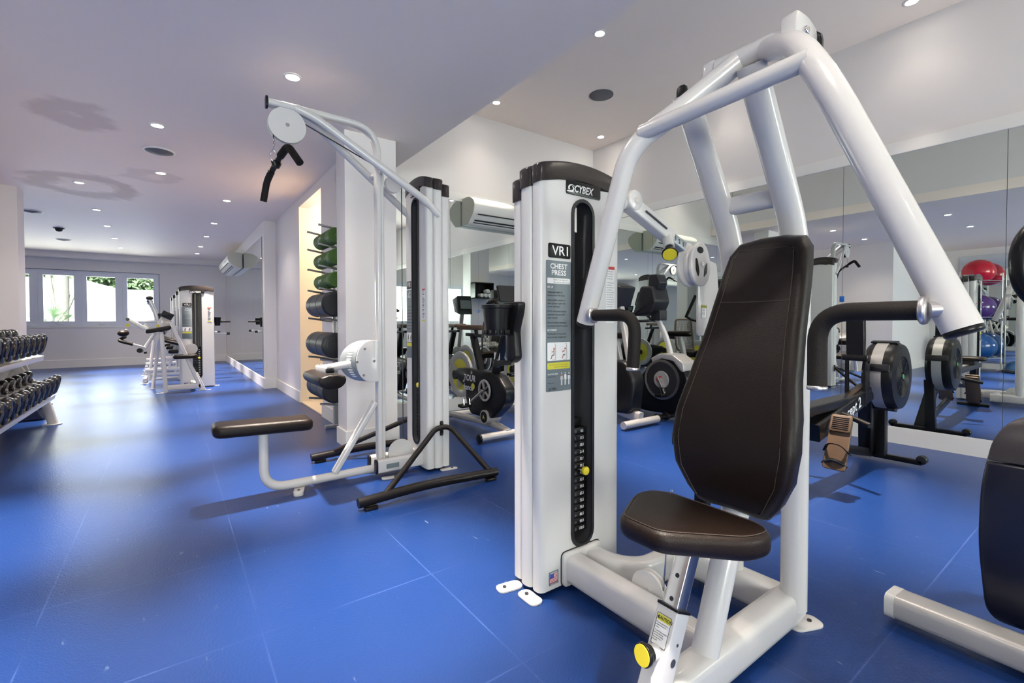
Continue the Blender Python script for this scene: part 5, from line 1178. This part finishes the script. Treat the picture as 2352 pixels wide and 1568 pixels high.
MB().bar([(1.9365, .497, .062), (1.935, .472, .062)], .102, .078, WP, r=.022).build('end_cap', bb)
m = MB(); m.bar([(1.93, .10, .06), (2.6, -.25, .06)], .09, .07, SLV, r=.02); m.bar([(2.55, -.25, .1), (2.5, -.15, 1.05)], .06, .06, SLV, r=.015, up=(1, 0, 0)); m.build('base_frame', el)
m = MB(); m.sweep(fpath([(2.42, .205, 1.36), (2.318, .262, 1.26), (2.318, .255, 1.11), (2.40, .19, 1.03), (2.50, .12, 1.0)], .07, 8), circ(.028, 18), BLK); m.tube([(2.50, .12, 1.0), (2.5, -.14, 1.0)], .022, BLK, 0, 12); m.build('grip_handle', el)

# ------------------------------------------------------------------ exercise balls and rack seen in the mirror
brk = thing('ball_rack', 'thin silver ring rack holding exercise balls by the left wall mirror', 'rack', (-3.62, 2.03, 0))
m = MB()
for (dx, dy) in ((.0, .30), (.0, -.30)): m.tube([(-3.90, 2.03 + dy, 0), (-3.90, 2.03 + dy, 1.95)], .014, ALU, 0, 10)
m.tube([(-3.90, 1.73, .02), (-3.45, 1.73, .02)], .014, ALU, 0, 10); m.tube([(-3.90, 2.33, .02), (-3.45, 2.33, .02)], .014, ALU, 0, 10); m.build('rack_frame', brk)
for z in (1.797, 1.064, .244):
    m = MB(); pts = [(-3.62 + .17 * math.cos(2 * PI * k / 28), 2.03 + .17 * math.sin(2 * PI * k / 28), z) for k in range(29)]
    m.sweep(pts, circ(.008, 8), ALU)
    for s in (-1, 1): m.tube([(-3.90, 2.03 + s * .30, z), (-3.68, 2.03 + s * .16, z)], .008, ALU, 0, 8)
    m.build('ring_shelf', brk)
for (z, r, c_, nme) in ((1.985, .255, (.55, .008, .03), 'red'), (1.265, .265, (.07, .025, .16), 'purple'), (.475, .29, (.012, .075, .26), 'blue')):
    m = MB(); m.ball((-3.62, 2.03, z), r, ball(nme + '_rubber', c_), 40, (1, 1, .94)); tag(m.build('exercise_ball', loc=(-3.62, 2.03, z)), nme + ' exercise ball on the ring rack, reflected in the right mirror', 'exercise ball', 'exercise balls', )
bz = thing('balance_trainer', 'blue half-dome balance trainer on a flat base on the floor', 'balance trainer', (-3.5, 1.35, 0))
m = MB(); m.lathe([(.31, 0), (.32, .02), (.31, .05), (.28, .055)], (-3.5, 1.35, 0), (0, 0, 1), DRK, 36); m.build('base', bz)
m = MB(); m.lathe([(.29, .05), (.285, .10), (.25, .17), (.17, .225), (.08, .245), (.001, .25)], (-3.5, 1.35, 0), (0, 0, 1), ball('dome_rubber', (.02, .08, .2)), 36); m.build('dome', bz)

# things behind the camera that the mirrors show
pr_ = thing('towel_shelf', 'black wall shelf with compartments for rolled towels, seen in the back mirror', 'shelf', (2.7, -1.50, 1.85))
struct('wall_pier', B((2.35, -2.1, 0), (2.95, -1.7, ZH)), flat=True)
m = MB(); m.box((2.35, -1.70, 1.62), (2.95, -1.685, 2.05), BLK).box((2.35, -1.70, 1.62), (2.95, -1.46, 1.64), BLK).box((2.35, -1.70, 2.03), (2.95, -1.46, 2.05), BLK).box((2.35, -1.70, 1.62), (2.37, -1.46, 2.05), BLK).box((2.93, -1.70, 1.62), (2.95, -1.46, 2.05), BLK); m.build('cabinet', pr_, flat=True)
TW = mat('white_towel', (.75, .75, .73), .9, bump=.6, bscale=150)
for k in range(4):
    x, z = 2.46 + .13 * (k % 3) + (.06 if k == 3 else 0), 1.70 + (.12 if k == 3 else 0); m = MB(); m.cyl((x, -1.66, z), (x, -1.47, z), .058, TW, 20, bev=.015)
    tag(m.build('rolled_towel', loc=(x, -1.56, z)), 'white rolled towel in the black wall shelf, ' + ['left on the bottom row', 'middle of the bottom row', 'right on the bottom row', 'on top of the others'][k], 'towel', 'rolled white towels')
xs = MB(); xs.box((.86, REAR, 1.92), (1.16, REAR + .03, 2.08), WHT); xs.text('EXIT', .12, (1.01, REAR + .031, 1.955), (-1, 0, 0), (0, 0, 1), RED, 'C', .02); tag(xs.build('exit_sign', loc=(1.01, REAR, 2.0), flat=True), 'small white exit sign with red letters on the rear wall, seen in the mirrors', 'sign')
tp = MB(); tp.box((XR - .016, 1.55, 1.155), (XR - .0125 + .006, 1.59, 1.205), TAPE) if False else None
for (c_, sz, lab) in (((XR - .003, 1.592, 1.19), (.003, .035, .05), 'small blue tape square on a seam of the right mirror'), ((.0, 0, 0), None, '')):
    if sz: o = MB().rbox(c_, sz, TAPE, .001).build('tape_piece', loc=c_); tag(o, lab, 'tape')
o = MB().rbox((1.175, 3.7165, .095), (.045, .003, .055), TAPE, .001).build('tape_piece', loc=(1.175, 3.7165, .095)); tag(o, 'blue tape piece on the skirting of the white column', 'tape')
o = MB().rbox((XR - .0055, .585, .115), (.003, .05, .035), TAPE, .001).build('tape_piece', loc=(XR - .0055, .585, .115)); tag(o, 'blue tape scrap on the skirting under the right mirror', 'tape')
o = MB().rbox((2.10, 2.867, .30), (.0, .0, .0), TAPE, .001) if False else None
# ------------------------------------------------------------------ light
def spot(x, y, z, e, parent=None, size=2.1):
    l = bpy.data.lights.new('downlight_lamp', 'SPOT'); l.energy = e; l.spot_size = size; l.spot_blend = 1.0; l.shadow_soft_size = .045; l.color = (1, .87, .74)
    o = bpy.data.objects.new('downlight_lamp', l); COL.objects.link(o)
    if parent: o.parent = parent; o.location = (0, 0, -.03)
    else: o.location = (x, y, z)
    return o
low = [(.62, 3.12), (-.065, 4.49), (-.065, 5.90), (.575, 6.76), (-.78, 6.81), (-.785, 8.32), (-.79, 9.63), (-.80, 10.96), (-.81, 12.31), (.547, 8.43), (.517, 9.80), (.493, 11.18), (.48, 12.37),
       (.62, 1.7), (.62, .2), (.62, -1.3), (-.78, 1.7), (-.78, 3.1), (-2.6, 1.2), (-2.6, -.6), (-.9, -1.6), (-2.8, 8.3), (-2.8, 11)]
high = [(2.88, 2.705), (4.47, 1.074), (2.875, 4.207), (4.49, 4.195), (2.88, 1.2), (2.88, -.4), (4.47, -.5), (4.48, 2.63), (2.88, -2.0), (4.47, -2.0)]
proto = None
where_low = {0: 'above the pulldown bar', 1: 'left of the pulldown arm, in the middle row', 2: 'behind the round ceiling speaker', 3: 'nearest of the right-hand row in the corridor', 4: 'in the middle of the ring-shaped ceiling stain', 5: 'second of the left-hand corridor row', 6: 'third of the left-hand corridor row', 7: 'fourth of the left-hand corridor row', 8: 'last of the left-hand corridor row, by the window beam', 9: 'second of the right-hand corridor row', 10: 'third of the right-hand corridor row', 11: 'fourth of the right-hand corridor row', 12: 'last of the right-hand corridor row, by the window beam'}
where_high = {0: 'at the top of the photo beside the ceiling step', 1: 'at the top right edge of the photo', 2: 'above the back wall, left of the round speaker', 3: 'near the corner of back and right wall'}
def mkdl(p, z, lab, e):
    t = thing('downlight', lab, 'ceiling light', (p[0], p[1], z), group='recessed ceiling downlights', local=True)
    MB().lathe([(.052, 0), (.052, -.004), (.040, -.007), (.036, -.004), (.036, 0)], (0, 0, 0), (0, 0, 1), TRIM, 28).build('trim_ring', t)
    MB().cyl((0, 0, -.0045), (0, 0, -.0015), .036, LENS, 24).build('lamp_lens', t)
    spot(0, 0, 0, e * .30, t); spot(0, 0, 0, e * 6.5, t, .70)
for k, p in enumerate(low): mkdl(p, ZL, 'small round recessed downlight ' + where_low.get(k, 'in the low ceiling outside the photo'), 44 if k in (4,) else (85 if 5 <= k <= 12 else 64))
for k, p in enumerate(high): mkdl(p, ZH, 'small round recessed downlight ' + where_high.get(k, 'in the raised ceiling outside the photo'), 8 if p[0] > 4 else (18 if k == 2 else 80))
l = bpy.data.lights.new('closet_lamp', 'POINT'); l.energy = 12; l.color = (1, .82, .6); l.shadow_soft_size = .15
o = bpy.data.objects.new('closet_lamp', l); COL.objects.link(o); o.location = (1.85, 5.6, 2.2)
def area(name, loc, rot, sx, sy, e, col):
    l = bpy.data.lights.new(name, 'AREA'); l.shape = 'RECTANGLE'; l.size = sx; l.size_y = sy; l.energy = e; l.color = col
    o = bpy.data.objects.new(name, l); COL.objects.link(o); o.location = loc; o.rotation_euler = rot; return o
DAY = (1, .96, .92)
area('window_daylight', (-1.95, YF + .22, 1.5), (-PI / 2, 0, 0), 3.4, 1.2, 50, DAY)
area('window_daylight', (-1.6, REAR - .22, 1.5), (PI / 2, 0, 0), 2.5, 1.2, 130, DAY)
area('window_daylight', (3.4, REAR - .22, 1.5), (PI / 2, 0, 0), 2.3, 1.2, 118, DAY)
sun = bpy.data.lights.new('sun', 'SUN'); sun.energy = 4.5; sun.angle = .02
so_ = bpy.data.objects.new('sun', sun); COL.objects.link(so_); so_.rotation_euler = (math.radians(38), math.radians(-12), 0)
wd = bpy.data.worlds.new('sky'); SC.world = wd; wd.use_nodes = True; nt = wd.node_tree; bg = nt.nodes['Background']
sky = nt.nodes.new('ShaderNodeTexSky'); sky.sky_type = 'HOSEK_WILKIE'; sky.turbidity = 4; sky.ground_albedo = .6; sky.sun_direction = (0, -.6, .8)
nt.links.new(sky.outputs[0], bg.inputs[0]); bg.inputs[1].default_value = 1.7
SC.view_settings.view_transform = 'Standard'; SC.view_settings.look = 'None'; SC.view_settings.gamma = 1; SC.view_settings.use_curve_mapping = False
SC.view_settings.exposure = 1.36
SC.cycles.glossy_bounces = 6; SC.cycles.max_bounces = 9; SC.cycles.diffuse_bounces = 4; SC.cycles.transmission_bounces = 4; SC.cycles.adaptive_threshold = .03
SC.cycles.sample_clamp_indirect = 4; SC.cycles.caustics_refractive = False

□ □ □

### WHAT IS BEING ASKED
Exactly as they appear, print the lines of the listing above from its first line through the line that contains "12); m.build('grip_handle', el)", minus the pictures.

### TASK OUTPUT
Continue the Blender Python script for this scene: part 5, from line 1178. This part finishes the script. Treat the picture as 2352 pixels wide and 1568 pixels high.
MB().bar([(1.9365, .497, .062), (1.935, .472, .062)], .102, .078, WP, r=.022).build('end_cap', bb)
m = MB(); m.bar([(1.93, .10, .06), (2.6, -.25, .06)], .09, .07, SLV, r=.02); m.bar([(2.55, -.25, .1), (2.5, -.15, 1.05)], .06, .06, SLV, r=.015, up=(1, 0, 0)); m.build('base_frame', el)
m = MB(); m.sweep(fpath([(2.42, .205, 1.36), (2.318, .262, 1.26), (2.318, .255, 1.11), (2.40, .19, 1.03), (2.50, .12, 1.0)], .07, 8), circ(.028, 18), BLK); m.tube([(2.50, .12, 1.0), (2.5, -.14, 1.0)], .022, BLK, 0, 12); m.build('grip_handle', el)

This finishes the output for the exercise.